An excerpt from my script review for God Particle (aka Cloverfield Paradox) which will be available 02/12/18:
2.) Plot Stability
Good, old fashioned contained murder/mystery.
Murder on the Orient Express but on a space station.
No sooner does the “other group” of astronauts arrive on the station, then people start to die.
Lock them all up? People still die.
Lock everyone up. More deaths.
This is great for your story because it keeps moving forward, and the mystery is what drives the story, not over the top action or expensive visuals.
One of the reasons I enjoy writing contained scripts as much as I do, is because it’s a challenge to write these types of stories.
How do we better ourselves without said challenges?
But back to this script in particular…what worked was I had zero clue who to suspect.
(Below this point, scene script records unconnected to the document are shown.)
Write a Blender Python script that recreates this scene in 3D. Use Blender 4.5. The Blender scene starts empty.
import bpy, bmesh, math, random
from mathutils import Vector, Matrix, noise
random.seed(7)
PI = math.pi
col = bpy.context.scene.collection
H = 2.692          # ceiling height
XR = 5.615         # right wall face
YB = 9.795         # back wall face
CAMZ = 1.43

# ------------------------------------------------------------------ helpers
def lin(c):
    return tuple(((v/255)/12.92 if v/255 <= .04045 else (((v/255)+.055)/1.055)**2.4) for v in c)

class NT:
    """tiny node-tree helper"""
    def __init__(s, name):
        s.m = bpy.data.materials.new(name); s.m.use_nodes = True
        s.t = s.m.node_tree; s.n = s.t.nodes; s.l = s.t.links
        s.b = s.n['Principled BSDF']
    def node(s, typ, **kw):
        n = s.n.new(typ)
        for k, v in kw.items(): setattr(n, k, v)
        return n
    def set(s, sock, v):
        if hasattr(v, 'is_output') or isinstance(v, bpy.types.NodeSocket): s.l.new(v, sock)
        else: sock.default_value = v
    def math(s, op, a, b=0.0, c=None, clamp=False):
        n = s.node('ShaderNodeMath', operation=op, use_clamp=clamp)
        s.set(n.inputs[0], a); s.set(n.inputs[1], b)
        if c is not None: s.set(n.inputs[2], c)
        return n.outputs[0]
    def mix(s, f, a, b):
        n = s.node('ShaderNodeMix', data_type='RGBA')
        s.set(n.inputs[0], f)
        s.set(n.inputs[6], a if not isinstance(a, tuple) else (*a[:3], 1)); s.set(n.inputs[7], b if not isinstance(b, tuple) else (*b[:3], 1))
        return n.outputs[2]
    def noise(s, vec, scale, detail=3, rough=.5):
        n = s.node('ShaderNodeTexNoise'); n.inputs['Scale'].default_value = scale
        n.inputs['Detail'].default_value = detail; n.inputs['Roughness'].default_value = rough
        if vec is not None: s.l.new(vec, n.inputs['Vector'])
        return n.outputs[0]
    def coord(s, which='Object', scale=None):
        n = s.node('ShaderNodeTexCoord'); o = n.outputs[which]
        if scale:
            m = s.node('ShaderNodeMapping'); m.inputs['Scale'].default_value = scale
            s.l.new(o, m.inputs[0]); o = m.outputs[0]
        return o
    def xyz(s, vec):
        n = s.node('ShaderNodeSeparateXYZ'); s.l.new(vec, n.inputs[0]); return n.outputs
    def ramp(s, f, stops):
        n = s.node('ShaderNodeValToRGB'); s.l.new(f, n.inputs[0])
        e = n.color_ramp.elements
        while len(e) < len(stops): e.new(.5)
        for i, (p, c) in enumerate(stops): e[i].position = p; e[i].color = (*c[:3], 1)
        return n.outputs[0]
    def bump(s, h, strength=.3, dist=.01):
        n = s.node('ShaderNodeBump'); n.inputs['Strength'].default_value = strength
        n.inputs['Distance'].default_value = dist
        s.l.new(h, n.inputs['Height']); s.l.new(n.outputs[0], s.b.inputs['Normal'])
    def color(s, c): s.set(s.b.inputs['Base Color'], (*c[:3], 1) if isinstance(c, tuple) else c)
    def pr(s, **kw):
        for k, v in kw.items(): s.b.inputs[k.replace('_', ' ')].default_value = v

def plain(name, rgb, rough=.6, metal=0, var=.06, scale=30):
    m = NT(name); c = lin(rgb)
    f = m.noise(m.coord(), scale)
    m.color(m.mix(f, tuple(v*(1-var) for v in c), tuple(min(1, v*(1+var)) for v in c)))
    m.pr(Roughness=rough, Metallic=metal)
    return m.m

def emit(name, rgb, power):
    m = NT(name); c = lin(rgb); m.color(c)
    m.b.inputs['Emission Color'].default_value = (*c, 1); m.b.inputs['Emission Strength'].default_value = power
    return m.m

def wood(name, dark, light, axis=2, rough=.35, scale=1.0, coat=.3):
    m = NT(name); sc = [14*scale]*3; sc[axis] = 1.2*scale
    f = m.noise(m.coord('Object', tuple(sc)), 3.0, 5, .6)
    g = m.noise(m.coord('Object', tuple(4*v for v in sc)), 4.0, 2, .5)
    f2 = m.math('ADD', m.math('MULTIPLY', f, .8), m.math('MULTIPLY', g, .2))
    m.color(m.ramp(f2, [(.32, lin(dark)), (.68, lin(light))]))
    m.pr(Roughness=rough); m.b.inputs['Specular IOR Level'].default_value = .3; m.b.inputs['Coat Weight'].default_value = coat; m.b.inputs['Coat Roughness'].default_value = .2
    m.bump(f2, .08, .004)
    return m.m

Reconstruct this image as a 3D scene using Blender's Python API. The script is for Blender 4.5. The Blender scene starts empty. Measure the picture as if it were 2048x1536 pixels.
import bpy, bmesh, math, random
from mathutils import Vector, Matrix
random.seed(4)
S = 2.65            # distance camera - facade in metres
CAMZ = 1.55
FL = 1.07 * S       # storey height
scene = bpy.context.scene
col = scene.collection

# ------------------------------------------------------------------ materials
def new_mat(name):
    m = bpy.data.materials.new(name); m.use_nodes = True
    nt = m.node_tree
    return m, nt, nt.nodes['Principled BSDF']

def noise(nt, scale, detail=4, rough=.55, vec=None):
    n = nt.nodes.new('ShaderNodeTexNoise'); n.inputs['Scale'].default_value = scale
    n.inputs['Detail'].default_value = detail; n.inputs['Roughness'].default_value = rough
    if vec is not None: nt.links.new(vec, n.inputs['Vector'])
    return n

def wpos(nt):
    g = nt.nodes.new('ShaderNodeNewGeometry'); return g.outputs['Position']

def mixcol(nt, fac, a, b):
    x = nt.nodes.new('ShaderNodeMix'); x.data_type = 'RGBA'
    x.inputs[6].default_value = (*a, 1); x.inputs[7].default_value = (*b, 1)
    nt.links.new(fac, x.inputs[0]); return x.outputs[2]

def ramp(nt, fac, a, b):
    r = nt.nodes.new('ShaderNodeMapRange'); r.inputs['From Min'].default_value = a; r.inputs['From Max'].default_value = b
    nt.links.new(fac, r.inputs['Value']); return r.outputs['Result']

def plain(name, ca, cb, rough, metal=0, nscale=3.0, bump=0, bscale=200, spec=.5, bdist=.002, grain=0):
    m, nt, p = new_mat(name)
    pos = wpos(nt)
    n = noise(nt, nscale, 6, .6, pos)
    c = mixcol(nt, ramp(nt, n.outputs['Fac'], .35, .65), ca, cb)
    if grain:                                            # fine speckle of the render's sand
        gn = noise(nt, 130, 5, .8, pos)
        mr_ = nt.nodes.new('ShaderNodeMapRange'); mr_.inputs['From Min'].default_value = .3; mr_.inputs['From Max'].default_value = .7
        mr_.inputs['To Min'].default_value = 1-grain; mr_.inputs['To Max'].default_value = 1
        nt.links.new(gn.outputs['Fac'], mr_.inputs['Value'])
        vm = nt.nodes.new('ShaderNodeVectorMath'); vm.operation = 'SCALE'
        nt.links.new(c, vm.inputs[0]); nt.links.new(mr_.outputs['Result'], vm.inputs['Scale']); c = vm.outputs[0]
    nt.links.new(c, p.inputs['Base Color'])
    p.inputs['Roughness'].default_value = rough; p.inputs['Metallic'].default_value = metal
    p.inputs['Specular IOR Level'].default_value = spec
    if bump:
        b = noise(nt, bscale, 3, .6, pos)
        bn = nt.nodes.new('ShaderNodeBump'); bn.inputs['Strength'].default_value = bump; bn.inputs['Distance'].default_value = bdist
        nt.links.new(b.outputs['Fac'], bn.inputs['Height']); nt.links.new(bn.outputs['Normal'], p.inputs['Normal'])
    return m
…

Make everyone a suspect via motivation!
The writer does a decent job of giving most characters a plausible motive, and that’s fantastic, because again, you’re relying on old fashioned storytelling to entertain, not Michael Bay style storytelling.
Even at 111 pages, this script moved quickly for me, and I was engaged. That’s exactly how we want our readers.
(Note: This script is different than what Cloverfield Paradox turned out to be. Some criticisms won’t apply.)
But as with anything, there were parts I didn’t like.
The Lily.
How did the European Union know what happened to the Dandelion, and not the US? Did the European Union win the war?
How did Hamilton finally “see” Mars when everyone else missed it? Wouldn’t it have been pretty visible the rest of the two months when the entire crew was looking for an explanation?
Lastly, I didn’t like how the murderer was someone we hadn’t seen before. Where this differed from Murder on the Orient Express is that it added new characters to make the plot work. What Orient did beautifully was involve the entire cast.
This script’s solution felt “cheap” somehow, because you can always inject something completely new to make your plot work, it’s just not creative.
(Oh, and the Gravity style ending. Wasn’t a huge fan of that.)
Again though, these were minor “back of my brain” sorts of questions that didn’t ruin the main storyline.